> **Task requirements**
Set down the material below in full, matching it exactly.

"""

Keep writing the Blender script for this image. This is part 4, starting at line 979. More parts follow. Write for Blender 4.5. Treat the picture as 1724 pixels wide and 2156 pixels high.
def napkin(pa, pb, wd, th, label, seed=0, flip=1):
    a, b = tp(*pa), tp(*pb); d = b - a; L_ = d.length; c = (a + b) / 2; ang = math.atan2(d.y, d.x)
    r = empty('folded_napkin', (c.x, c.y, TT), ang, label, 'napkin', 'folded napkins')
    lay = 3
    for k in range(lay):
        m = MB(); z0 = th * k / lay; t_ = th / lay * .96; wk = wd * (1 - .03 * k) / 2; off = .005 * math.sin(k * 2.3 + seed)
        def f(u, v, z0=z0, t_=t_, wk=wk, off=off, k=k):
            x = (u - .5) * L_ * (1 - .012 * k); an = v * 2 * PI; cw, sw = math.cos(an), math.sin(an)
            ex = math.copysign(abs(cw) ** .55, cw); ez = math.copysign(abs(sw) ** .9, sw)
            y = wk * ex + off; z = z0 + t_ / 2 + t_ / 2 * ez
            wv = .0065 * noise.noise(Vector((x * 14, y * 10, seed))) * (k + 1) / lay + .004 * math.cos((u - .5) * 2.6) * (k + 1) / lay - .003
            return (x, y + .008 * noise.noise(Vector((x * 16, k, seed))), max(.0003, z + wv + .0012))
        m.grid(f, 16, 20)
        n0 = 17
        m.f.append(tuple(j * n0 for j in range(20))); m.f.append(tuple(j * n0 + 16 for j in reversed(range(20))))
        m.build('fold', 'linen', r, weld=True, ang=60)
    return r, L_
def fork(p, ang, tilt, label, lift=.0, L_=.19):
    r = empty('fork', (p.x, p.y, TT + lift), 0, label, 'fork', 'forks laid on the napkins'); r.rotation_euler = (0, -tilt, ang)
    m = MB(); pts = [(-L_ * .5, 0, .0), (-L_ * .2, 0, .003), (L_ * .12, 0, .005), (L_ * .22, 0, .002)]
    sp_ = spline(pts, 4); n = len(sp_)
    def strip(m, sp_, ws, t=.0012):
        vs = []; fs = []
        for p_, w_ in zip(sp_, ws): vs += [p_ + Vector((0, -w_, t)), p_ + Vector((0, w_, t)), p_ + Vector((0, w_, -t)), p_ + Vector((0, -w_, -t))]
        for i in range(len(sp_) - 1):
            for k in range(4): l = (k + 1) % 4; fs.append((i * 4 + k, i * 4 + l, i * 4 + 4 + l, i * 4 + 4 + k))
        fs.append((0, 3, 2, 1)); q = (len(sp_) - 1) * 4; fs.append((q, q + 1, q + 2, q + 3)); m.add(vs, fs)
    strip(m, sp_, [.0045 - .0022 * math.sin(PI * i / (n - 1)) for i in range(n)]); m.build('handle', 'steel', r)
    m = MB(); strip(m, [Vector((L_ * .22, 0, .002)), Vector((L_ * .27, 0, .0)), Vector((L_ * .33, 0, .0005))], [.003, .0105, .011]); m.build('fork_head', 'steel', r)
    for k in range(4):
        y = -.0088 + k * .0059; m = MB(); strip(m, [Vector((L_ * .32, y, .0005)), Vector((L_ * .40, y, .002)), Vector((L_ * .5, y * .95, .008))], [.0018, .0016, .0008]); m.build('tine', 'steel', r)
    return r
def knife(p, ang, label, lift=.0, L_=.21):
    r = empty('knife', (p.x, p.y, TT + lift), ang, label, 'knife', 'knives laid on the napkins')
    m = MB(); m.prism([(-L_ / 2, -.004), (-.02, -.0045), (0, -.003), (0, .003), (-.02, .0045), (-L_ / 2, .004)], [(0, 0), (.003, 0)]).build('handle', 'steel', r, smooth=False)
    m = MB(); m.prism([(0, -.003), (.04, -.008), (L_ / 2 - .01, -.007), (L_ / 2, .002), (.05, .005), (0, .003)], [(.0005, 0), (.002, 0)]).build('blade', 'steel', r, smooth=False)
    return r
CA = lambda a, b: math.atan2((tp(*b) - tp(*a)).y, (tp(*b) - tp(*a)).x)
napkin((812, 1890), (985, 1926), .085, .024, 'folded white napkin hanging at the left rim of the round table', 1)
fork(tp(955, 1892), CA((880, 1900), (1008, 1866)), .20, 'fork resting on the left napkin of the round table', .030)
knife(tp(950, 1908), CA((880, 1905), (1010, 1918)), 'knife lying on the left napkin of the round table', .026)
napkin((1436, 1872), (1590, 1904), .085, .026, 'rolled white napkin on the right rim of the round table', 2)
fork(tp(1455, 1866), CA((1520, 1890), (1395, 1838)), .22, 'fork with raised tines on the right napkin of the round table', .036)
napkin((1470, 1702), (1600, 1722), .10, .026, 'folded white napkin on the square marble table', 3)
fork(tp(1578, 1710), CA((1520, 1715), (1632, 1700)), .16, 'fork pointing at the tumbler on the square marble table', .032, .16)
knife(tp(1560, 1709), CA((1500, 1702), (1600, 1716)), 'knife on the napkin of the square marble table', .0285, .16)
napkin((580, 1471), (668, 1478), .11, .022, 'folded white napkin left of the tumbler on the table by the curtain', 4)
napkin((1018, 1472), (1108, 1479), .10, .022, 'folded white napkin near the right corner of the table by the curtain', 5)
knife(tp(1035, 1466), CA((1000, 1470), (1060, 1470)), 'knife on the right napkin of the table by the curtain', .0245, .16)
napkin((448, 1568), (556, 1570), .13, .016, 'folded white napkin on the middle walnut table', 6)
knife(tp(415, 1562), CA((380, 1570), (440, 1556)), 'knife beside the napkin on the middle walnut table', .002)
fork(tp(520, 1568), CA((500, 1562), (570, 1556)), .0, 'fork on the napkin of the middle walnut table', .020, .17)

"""

> **The output**
Keep writing the Blender script for this image. This is part 4, starting at line 979. More parts follow. Write for Blender 4.5. Treat the picture as 1724 pixels wide and 2156 pixels high.
def napkin(pa, pb, wd, th, label, seed=0, flip=1):
    a, b = tp(*pa), tp(*pb); d = b - a; L_ = d.length; c = (a + b) / 2; ang = math.atan2(d.y, d.x)
    r = empty('folded_napkin', (c.x, c.y, TT), ang, label, 'napkin', 'folded napkins')
    lay = 3
    for k in range(lay):
        m = MB(); z0 = th * k / lay; t_ = th / lay * .96; wk = wd * (1 - .03 * k) / 2; off = .005 * math.sin(k * 2.3 + seed)
        def f(u, v, z0=z0, t_=t_, wk=wk, off=off, k=k):
            x = (u - .5) * L_ * (1 - .012 * k); an = v * 2 * PI; cw, sw = math.cos(an), math.sin(an)
            ex = math.copysign(abs(cw) ** .55, cw); ez = math.copysign(abs(sw) ** .9, sw)
            y = wk * ex + off; z = z0 + t_ / 2 + t_ / 2 * ez
            wv = .0065 * noise.noise(Vector((x * 14, y * 10, seed))) * (k + 1) / lay + .004 * math.cos((u - .5) * 2.6) * (k + 1) / lay - .003
            return (x, y + .008 * noise.noise(Vector((x * 16, k, seed))), max(.0003, z + wv + .0012))
        m.grid(f, 16, 20)
        n0 = 17
        m.f.append(tuple(j * n0 for j in range(20))); m.f.append(tuple(j * n0 + 16 for j in reversed(range(20))))
        m.build('fold', 'linen', r, weld=True, ang=60)
    return r, L_
def fork(p, ang, tilt, label, lift=.0, L_=.19):
    r = empty('fork', (p.x, p.y, TT + lift), 0, label, 'fork', 'forks laid on the napkins'); r.rotation_euler = (0, -tilt, ang)
    m = MB(); pts = [(-L_ * .5, 0, .0), (-L_ * .2, 0, .003), (L_ * .12, 0, .005), (L_ * .22, 0, .002)]
    sp_ = spline(pts, 4); n = len(sp_)
    def strip(m, sp_, ws, t=.0012):
        vs = []; fs = []
        for p_, w_ in zip(sp_, ws): vs += [p_ + Vector((0, -w_, t)), p_ + Vector((0, w_, t)), p_ + Vector((0, w_, -t)), p_ + Vector((0, -w_, -t))]
        for i in range(len(sp_) - 1):
            for k in range(4): l = (k + 1) % 4; fs.append((i * 4 + k, i * 4 + l, i * 4 + 4 + l, i * 4 + 4 + k))
        fs.append((0, 3, 2, 1)); q = (len(sp_) - 1) * 4; fs.append((q, q + 1, q + 2, q + 3)); m.add(vs, fs)
    strip(m, sp_, [.0045 - .0022 * math.sin(PI * i / (n - 1)) for i in range(n)]); m.build('handle', 'steel', r)
    m = MB(); strip(m, [Vector((L_ * .22, 0, .002)), Vector((L_ * .27, 0, .0)), Vector((L_ * .33, 0, .0005))], [.003, .0105, .011]); m.build('fork_head', 'steel', r)
    for k in range(4):
        y = -.0088 + k * .0059; m = MB(); strip(m, [Vector((L_ * .32, y, .0005)), Vector((L_ * .40, y, .002)), Vector((L_ * .5, y * .95, .008))], [.0018, .0016, .0008]); m.build('tine', 'steel', r)
    return r
def knife(p, ang, label, lift=.0, L_=.21):
    r = empty('knife', (p.x, p.y, TT + lift), ang, label, 'knife', 'knives laid on the napkins')
    m = MB(); m.prism([(-L_ / 2, -.004), (-.02, -.0045), (0, -.003), (0, .003), (-.02, .0045), (-L_ / 2, .004)], [(0, 0), (.003, 0)]).build('handle', 'steel', r, smooth=False)
    m = MB(); m.prism([(0, -.003), (.04, -.008), (L_ / 2 - .01, -.007), (L_ / 2, .002), (.05, .005), (0, .003)], [(.0005, 0), (.002, 0)]).build('blade', 'steel', r, smooth=False)
    return r
CA = lambda a, b: math.atan2((tp(*b) - tp(*a)).y, (tp(*b) - tp(*a)).x)
napkin((812, 1890), (985, 1926), .085, .024, 'folded white napkin hanging at the left rim of the round table', 1)
fork(tp(955, 1892), CA((880, 1900), (1008, 1866)), .20, 'fork resting on the left napkin of the round table', .030)
knife(tp(950, 1908), CA((880, 1905), (1010, 1918)), 'knife lying on the left napkin of the round table', .026)
napkin((1436, 1872), (1590, 1904), .085, .026, 'rolled white napkin on the right rim of the round table', 2)
fork(tp(1455, 1866), CA((1520, 1890), (1395, 1838)), .22, 'fork with raised tines on the right napkin of the round table', .036)
napkin((1470, 1702), (1600, 1722), .10, .026, 'folded white napkin on the square marble table', 3)
fork(tp(1578, 1710), CA((1520, 1715), (1632, 1700)), .16, 'fork pointing at the tumbler on the square marble table', .032, .16)
knife(tp(1560, 1709), CA((1500, 1702), (1600, 1716)), 'knife on the napkin of the square marble table', .0285, .16)
napkin((580, 1471), (668, 1478), .11, .022, 'folded white napkin left of the tumbler on the table by the curtain', 4)
napkin((1018, 1472), (1108, 1479), .10, .022, 'folded white napkin near the right corner of the table by the curtain', 5)
knife(tp(1035, 1466), CA((1000, 1470), (1060, 1470)), 'knife on the right napkin of the table by the curtain', .0245, .16)
napkin((448, 1568), (556, 1570), .13, .016, 'folded white napkin on the middle walnut table', 6)
knife(tp(415, 1562), CA((380, 1570), (440, 1556)), 'knife beside the napkin on the middle walnut table', .002)
fork(tp(520, 1568), CA((500, 1562), (570, 1556)), .0, 'fork on the napkin of the middle walnut table', .020, .17)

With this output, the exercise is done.